Salon 94

Paul Graham

12 Mar - 18 Apr 2009

© Paul Graham
New Housing, Newcastle By-Pass, Tyne and Wear, May 1982, from the series A1 – The Great Northern Road
vintage color coupler print
15.75 x 19.75 inches (40 x 50.2 cm)
PAUL GRAHAM
Photographs 1981-2006

March 12 - April 18

“I'm sometimes called a 'documentary photographer' but... a man operating under that definition could take a sly pleasure in the disguise. Very often I'm doing one thing when I'm thought to be doing another.”
Walker Evans

Greenberg Van Doren Gallery and Salon 94 are pleased to present PAUL GRAHAM: Photographs 1981-2006, an exhibition of Paul Graham’s photography from the past 25 years. The show is on view at Salon 94 Freemans from March 12 - April 18, and Greenberg Van Doren from March 18 - May 2, 2009.
Paul Graham is an artist-photographer who has been very active in revitalizing the central core of photographic practice where the documentary and artistic impulses of the medium coalesce. For the past 25 years his photographs have consistently reflected his signature intertwining of the classic issues of documentary photography with the aesthetic and theoretical concerns of contemporary artistic practice. More than this, his work has maintained the rarest of qualities: an electrifyingly fresh approach to the medium, challenging and renewing itself with every body of photographs.
The exhibition at Salon 94 Freemans will feature a selection of vintage prints from the 1981 to his most recent 2005 American photographs.

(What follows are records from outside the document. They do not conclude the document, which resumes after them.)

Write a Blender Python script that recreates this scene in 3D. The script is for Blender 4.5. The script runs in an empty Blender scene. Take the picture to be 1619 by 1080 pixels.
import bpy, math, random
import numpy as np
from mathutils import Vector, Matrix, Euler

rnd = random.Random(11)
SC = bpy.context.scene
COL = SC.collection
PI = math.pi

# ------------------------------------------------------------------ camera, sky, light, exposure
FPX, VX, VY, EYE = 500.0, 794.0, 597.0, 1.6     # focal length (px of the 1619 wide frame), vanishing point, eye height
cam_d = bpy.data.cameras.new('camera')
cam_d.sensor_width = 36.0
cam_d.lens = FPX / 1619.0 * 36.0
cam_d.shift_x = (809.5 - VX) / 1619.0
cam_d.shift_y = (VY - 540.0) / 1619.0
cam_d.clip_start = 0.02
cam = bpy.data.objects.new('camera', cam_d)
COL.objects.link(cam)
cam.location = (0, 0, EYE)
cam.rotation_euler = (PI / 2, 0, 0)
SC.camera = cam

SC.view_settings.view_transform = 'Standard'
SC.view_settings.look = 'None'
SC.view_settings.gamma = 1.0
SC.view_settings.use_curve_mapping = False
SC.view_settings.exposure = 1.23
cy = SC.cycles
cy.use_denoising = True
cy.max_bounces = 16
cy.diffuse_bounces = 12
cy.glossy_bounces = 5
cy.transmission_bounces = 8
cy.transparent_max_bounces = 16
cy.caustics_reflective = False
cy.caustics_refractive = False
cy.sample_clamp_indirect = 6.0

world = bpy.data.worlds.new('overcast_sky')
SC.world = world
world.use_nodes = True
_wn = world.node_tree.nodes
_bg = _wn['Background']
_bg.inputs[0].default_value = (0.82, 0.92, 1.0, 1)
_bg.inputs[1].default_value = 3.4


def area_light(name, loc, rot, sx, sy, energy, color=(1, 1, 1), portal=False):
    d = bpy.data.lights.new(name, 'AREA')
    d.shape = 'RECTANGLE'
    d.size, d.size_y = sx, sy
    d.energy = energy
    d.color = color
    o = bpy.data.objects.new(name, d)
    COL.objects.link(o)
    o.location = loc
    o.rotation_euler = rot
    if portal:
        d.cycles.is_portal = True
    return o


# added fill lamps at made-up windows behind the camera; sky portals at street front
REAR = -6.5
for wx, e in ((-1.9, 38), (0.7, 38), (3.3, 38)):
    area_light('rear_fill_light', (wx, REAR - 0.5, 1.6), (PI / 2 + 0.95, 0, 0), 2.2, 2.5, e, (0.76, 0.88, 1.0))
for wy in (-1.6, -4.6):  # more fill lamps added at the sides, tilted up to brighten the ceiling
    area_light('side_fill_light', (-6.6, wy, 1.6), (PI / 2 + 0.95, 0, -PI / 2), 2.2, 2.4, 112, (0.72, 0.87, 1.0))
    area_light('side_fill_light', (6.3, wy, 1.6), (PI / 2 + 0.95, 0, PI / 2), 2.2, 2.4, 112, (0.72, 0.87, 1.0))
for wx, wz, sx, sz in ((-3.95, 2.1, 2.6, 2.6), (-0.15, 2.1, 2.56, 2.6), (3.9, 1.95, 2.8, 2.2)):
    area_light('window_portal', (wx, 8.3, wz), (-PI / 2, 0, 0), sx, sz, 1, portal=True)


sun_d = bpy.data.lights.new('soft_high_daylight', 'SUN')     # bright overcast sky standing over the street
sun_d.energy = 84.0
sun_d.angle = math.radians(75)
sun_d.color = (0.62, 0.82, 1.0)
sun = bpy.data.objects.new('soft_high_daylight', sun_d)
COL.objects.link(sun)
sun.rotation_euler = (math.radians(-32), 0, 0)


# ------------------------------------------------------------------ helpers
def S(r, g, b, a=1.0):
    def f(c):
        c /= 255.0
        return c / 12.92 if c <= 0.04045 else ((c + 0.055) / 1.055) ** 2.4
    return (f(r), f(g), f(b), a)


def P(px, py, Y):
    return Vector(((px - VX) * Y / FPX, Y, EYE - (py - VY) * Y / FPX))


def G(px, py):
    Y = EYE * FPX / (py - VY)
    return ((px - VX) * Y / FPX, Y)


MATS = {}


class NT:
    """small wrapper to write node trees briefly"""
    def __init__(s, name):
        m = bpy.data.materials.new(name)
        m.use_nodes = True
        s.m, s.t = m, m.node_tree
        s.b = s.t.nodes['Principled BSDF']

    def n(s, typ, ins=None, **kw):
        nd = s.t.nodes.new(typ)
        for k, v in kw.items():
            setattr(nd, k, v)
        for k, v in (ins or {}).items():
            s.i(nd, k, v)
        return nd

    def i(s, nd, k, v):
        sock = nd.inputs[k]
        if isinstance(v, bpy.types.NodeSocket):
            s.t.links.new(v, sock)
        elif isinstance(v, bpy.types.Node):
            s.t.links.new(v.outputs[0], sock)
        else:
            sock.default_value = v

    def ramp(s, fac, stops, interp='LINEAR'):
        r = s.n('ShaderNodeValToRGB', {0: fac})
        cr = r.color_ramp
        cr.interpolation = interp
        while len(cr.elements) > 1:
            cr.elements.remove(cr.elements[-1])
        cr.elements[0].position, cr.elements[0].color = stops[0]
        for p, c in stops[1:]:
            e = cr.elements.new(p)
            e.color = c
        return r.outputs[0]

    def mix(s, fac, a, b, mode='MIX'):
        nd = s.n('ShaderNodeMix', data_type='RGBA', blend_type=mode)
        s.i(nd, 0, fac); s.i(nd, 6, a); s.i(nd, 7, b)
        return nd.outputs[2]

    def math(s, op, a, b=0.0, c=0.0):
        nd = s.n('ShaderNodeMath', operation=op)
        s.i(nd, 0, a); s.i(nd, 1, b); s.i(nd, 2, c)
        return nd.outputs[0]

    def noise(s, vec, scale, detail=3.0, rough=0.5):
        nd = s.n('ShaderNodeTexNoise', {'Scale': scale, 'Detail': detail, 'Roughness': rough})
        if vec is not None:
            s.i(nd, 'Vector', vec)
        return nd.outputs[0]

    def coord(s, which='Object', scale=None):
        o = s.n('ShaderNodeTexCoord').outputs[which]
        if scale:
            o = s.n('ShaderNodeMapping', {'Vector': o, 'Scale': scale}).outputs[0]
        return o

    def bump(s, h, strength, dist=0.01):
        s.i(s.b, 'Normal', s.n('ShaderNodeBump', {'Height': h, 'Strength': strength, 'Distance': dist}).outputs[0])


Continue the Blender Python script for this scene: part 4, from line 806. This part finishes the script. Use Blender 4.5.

The earliest work: A1 – The Great North Road is a series of color photographs from 1981-82, depicting life along an old arterial road in England made obsolete by the motorway system. Using many of the tropes of documentary photography yet working in large-format color, Graham created a body of work that dissolved the black and white tradition that had fossilized British photography to that point. Likewise, his Troubled Land photographs from 1984-86 depict landscapes from sectarian torn Northern Ireland, with each image containing small but insistent signs of the disputed territory within them. This startling clash of landscape and conflict photography offered a radical way to reflect on a territory inscribed by the political & social upheaval of a divided society, and has since proven highly influential on much landscape photography.
On view at Greenberg Van Doren will be images from Empty Heaven (1989-1995), in which Graham photographed the psychological collision in Japan between the trauma of history and the opaque dream like fantasy world - prescient themes that would later prove central to the 'Superflat' movement of recent Japanese art; New Europe (1986-1992), in which Graham juxtaposes the shadows of European history with the utopian dreams of an unified European society; End of An Age (1995-98), a series of photos of young people on the verge of adulthood; American Night (1998-2002), reflecting on the 'Fracture Sociale' in contemporary America, whilst also questioning the nature of visibility and invisibility, sight and seeing.
Finally in both galleries there is work from a shimmer of possibility (2004-06), which comprises flowing sequences of imagery from everyday life in contemporary America. In presenting a procession of sequential moments, Graham takes on the more static tradition of narrative photography, breaking with Cartier-Bresson's 'Decisive Moment' to unwind time into transcendent rivulets of life: A man peddling flowers on a street corner, a woman eating out of a take-away container at a bus stop, or a man cutting the grass during a rain shower are shown together to create quiet yet compelling vignettes.
Both shows run concurrently with Paul Graham's solo show at MoMA, New York, PAUL GRAHAM: a shimmer of possibility, on view from February 4 - May 18, 2009.
SteidlMACK has just published a monographic survey: Paul Graham, to coincide with a major overview of Graham's work currently on show at the Museum Folkwang, Essen, Germany, and subsequently touring to the Deichtorhallen, Hamburg, and Whitechapel Gallery, London, through 2011.